Juan Diego’s cloak sits front and center inside the Basilica, behind bulletproof glass (it suffered a bombing attempt in 1921; the bomb exploded, yet the cloak remained unscathed), and there are up to 30 masses per day. Locals show up to offer prayers, baptize babies, and light “veladoras” (thick candles). They bring with themselves an assortment of cherished objects so they can be blessed by the priest. Outside there’s the bustle of vendors selling yummy local snacks and drinks, t-shirts, trinkets, and any sort of souvenir you can purchase as a memento of your visit. Surrounding streets, part of the larger Villa de Guadalupe area, feature “fondas” or local eateries where homemade meals are served to comfort those long walks.

Access to the museum inside the Basilica costs $10 pesos, and the rest of the complex is free, although you may wish to leave a voluntary contribution, $20 pesos should be fine.
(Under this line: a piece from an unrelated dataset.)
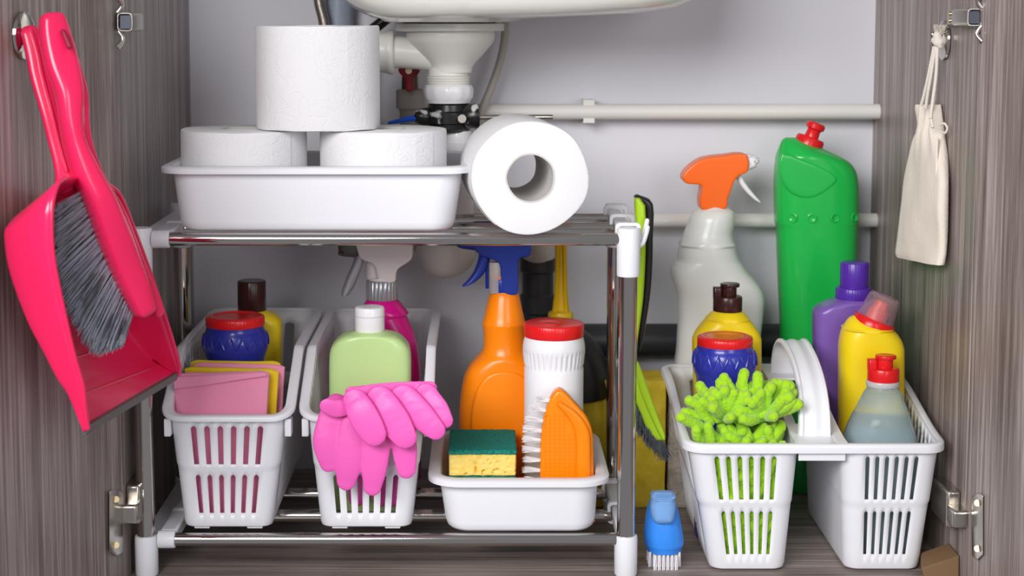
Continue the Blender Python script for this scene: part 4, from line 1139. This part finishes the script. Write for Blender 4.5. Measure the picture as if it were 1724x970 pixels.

This “new Basílica”, which was constructed in the ’70s after the original one from 1660 was suffering damage due to the fact that the building was sinking (the original one still stands next to the new one), is located in the northwestern part of the city and can be accessed by Metro (“La Villa Basílica” station) or by Metrobus (exit Indios Verdes station at the northernmost limit of Línea 1, and then prepare yourself for a long brisk walk), and probably the most convenient way, by taxi or Uber.

The Basílica de Guadalupe is the most visited Catholic landmark in the world, it’s a day trip that’s important in order to understand the cultural identity of Mexico.